### Your task
Starting at the line that contains "Build this scene", reproduce each line exactly up to and including the line that contains "def G(x): return SL * x". Reproduce nothing else.

### The data
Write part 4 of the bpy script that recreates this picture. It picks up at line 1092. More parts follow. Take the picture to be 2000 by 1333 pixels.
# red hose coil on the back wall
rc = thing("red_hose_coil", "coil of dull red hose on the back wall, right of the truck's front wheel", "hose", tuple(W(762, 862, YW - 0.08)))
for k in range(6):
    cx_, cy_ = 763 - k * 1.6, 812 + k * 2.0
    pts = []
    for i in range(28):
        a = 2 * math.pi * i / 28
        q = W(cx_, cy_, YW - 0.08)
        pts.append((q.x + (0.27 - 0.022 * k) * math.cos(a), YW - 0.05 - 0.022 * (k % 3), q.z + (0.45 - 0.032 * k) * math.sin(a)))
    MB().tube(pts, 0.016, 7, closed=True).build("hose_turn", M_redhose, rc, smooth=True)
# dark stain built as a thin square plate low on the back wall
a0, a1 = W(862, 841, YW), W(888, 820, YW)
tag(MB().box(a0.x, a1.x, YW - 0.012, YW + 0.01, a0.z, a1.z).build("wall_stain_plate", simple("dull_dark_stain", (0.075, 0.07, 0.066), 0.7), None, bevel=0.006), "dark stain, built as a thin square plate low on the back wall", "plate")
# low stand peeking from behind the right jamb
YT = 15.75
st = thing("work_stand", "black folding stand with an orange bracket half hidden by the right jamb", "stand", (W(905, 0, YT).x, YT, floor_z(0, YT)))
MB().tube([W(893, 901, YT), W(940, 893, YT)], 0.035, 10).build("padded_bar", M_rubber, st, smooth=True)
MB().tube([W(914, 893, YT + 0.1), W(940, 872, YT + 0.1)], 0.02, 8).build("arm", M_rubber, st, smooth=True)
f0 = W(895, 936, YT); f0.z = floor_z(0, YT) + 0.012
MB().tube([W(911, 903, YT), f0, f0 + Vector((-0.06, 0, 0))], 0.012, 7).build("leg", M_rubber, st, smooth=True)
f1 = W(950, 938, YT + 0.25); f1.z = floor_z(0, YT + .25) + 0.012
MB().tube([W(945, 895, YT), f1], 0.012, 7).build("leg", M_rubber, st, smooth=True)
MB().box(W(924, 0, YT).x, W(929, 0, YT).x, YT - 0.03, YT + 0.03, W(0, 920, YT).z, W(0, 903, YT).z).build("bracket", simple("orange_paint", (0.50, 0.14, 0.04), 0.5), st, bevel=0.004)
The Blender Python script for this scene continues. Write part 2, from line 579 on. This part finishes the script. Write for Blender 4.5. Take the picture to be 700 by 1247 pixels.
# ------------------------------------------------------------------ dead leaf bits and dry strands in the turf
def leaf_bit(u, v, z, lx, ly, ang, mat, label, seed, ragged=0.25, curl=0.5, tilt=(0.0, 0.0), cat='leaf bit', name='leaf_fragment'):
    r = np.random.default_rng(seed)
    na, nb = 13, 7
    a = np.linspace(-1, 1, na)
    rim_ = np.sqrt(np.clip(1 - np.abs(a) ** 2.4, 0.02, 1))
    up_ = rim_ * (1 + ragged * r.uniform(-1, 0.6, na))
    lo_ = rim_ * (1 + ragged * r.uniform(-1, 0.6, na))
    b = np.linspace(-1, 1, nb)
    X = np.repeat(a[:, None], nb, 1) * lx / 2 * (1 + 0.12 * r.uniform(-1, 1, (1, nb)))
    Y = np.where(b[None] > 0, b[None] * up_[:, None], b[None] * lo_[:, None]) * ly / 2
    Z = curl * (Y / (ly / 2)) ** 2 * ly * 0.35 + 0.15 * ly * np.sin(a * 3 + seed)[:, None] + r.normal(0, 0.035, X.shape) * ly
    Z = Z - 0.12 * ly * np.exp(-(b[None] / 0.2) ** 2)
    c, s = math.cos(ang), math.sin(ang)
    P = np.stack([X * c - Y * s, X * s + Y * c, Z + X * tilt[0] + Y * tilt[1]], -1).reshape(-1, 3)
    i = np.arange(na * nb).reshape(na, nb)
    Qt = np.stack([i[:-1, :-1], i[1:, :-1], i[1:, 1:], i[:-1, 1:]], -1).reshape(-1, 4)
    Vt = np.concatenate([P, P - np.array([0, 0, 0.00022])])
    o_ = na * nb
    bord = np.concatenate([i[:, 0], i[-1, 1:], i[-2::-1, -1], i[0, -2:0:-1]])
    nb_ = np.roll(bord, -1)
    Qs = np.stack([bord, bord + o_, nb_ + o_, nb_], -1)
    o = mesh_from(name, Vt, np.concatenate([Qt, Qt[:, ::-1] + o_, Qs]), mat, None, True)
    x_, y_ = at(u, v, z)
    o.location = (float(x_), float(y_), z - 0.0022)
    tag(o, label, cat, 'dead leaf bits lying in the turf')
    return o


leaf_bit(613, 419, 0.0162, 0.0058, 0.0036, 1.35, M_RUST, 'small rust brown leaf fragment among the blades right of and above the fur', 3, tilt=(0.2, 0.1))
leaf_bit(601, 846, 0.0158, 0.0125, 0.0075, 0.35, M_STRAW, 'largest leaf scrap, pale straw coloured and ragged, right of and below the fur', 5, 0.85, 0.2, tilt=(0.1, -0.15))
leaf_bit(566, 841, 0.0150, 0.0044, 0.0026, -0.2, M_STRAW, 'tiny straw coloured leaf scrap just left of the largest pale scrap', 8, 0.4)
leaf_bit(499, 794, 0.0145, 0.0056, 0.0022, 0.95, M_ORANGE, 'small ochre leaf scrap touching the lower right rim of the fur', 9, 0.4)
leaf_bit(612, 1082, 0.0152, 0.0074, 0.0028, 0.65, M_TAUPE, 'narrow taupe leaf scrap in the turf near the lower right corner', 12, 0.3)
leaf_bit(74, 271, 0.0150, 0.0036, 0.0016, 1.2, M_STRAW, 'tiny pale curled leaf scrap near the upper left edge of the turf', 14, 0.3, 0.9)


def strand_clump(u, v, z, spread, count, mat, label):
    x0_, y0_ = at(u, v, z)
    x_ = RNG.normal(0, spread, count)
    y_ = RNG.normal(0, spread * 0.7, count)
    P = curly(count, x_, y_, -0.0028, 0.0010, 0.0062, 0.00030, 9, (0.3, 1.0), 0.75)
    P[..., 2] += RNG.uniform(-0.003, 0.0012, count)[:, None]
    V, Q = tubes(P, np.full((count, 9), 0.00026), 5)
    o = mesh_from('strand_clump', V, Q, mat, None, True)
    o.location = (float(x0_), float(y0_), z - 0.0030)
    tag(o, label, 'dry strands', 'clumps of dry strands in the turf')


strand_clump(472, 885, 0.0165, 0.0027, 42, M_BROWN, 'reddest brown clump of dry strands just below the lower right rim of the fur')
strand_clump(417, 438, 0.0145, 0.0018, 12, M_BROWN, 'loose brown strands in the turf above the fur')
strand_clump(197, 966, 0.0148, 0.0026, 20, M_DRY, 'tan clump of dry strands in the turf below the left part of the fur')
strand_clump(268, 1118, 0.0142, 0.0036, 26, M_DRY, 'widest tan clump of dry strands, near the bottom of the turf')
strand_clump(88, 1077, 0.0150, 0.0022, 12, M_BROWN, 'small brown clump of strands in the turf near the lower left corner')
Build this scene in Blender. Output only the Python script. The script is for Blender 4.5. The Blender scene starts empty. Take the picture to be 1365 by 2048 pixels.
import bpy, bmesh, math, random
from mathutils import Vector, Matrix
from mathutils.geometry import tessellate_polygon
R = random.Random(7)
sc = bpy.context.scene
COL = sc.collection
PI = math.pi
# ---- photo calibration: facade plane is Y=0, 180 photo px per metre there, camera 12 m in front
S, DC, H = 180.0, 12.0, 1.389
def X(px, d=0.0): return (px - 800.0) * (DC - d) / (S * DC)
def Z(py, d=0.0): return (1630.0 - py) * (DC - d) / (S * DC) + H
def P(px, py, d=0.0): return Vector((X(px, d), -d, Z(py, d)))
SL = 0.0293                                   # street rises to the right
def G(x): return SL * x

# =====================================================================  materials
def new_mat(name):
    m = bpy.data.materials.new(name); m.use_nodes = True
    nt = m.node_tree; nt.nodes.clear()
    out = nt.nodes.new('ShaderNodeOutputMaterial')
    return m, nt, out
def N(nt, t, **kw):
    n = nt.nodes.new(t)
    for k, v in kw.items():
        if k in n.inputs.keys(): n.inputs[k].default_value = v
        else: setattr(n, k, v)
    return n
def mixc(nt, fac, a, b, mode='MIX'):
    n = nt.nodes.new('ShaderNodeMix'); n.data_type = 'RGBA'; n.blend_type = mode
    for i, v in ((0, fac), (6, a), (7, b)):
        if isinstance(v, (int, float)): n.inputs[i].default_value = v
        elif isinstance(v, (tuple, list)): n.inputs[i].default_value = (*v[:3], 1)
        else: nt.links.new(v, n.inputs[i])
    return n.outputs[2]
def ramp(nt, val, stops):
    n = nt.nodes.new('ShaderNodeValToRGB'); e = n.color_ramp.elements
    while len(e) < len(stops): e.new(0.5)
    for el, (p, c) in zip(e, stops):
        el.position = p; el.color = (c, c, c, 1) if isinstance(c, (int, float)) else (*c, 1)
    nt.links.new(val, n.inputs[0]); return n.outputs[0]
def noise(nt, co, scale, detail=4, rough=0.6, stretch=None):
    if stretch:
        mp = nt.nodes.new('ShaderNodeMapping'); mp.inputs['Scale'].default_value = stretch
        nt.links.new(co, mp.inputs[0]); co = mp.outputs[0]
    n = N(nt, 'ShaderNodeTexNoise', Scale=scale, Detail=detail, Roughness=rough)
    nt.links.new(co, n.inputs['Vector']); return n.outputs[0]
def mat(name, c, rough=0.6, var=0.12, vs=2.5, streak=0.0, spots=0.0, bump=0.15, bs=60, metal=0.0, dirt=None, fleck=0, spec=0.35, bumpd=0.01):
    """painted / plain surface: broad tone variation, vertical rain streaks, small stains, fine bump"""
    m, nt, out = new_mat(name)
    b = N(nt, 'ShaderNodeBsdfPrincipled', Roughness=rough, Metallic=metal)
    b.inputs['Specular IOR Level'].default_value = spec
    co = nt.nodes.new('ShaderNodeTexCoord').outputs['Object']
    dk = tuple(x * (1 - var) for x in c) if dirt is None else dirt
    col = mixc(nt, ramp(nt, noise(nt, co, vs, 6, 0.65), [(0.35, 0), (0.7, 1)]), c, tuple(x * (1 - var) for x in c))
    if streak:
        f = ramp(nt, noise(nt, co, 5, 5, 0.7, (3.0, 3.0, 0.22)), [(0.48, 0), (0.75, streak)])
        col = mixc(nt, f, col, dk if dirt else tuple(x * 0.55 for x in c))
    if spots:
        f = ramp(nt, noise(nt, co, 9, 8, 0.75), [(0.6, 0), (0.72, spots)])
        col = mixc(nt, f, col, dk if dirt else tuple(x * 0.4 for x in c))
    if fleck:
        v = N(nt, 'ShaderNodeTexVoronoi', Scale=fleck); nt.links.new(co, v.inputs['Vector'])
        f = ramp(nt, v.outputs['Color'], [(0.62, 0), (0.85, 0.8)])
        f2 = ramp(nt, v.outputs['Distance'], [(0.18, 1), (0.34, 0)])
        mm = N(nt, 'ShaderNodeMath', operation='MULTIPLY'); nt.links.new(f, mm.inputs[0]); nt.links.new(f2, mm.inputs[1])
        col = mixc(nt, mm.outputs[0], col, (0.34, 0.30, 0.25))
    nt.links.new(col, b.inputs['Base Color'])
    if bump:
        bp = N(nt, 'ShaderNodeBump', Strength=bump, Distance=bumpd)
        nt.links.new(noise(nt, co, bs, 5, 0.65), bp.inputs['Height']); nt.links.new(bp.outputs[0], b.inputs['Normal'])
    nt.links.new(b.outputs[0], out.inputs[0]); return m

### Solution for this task
Build this scene in Blender. Output only the Python script. The script is for Blender 4.5. The Blender scene starts empty. Take the picture to be 1365 by 2048 pixels.
import bpy, bmesh, math, random
from mathutils import Vector, Matrix
from mathutils.geometry import tessellate_polygon
R = random.Random(7)
sc = bpy.context.scene
COL = sc.collection
PI = math.pi
# ---- photo calibration: facade plane is Y=0, 180 photo px per metre there, camera 12 m in front
S, DC, H = 180.0, 12.0, 1.389
def X(px, d=0.0): return (px - 800.0) * (DC - d) / (S * DC)
def Z(py, d=0.0): return (1630.0 - py) * (DC - d) / (S * DC) + H
def P(px, py, d=0.0): return Vector((X(px, d), -d, Z(py, d)))
SL = 0.0293                                   # street rises to the right
def G(x): return SL * x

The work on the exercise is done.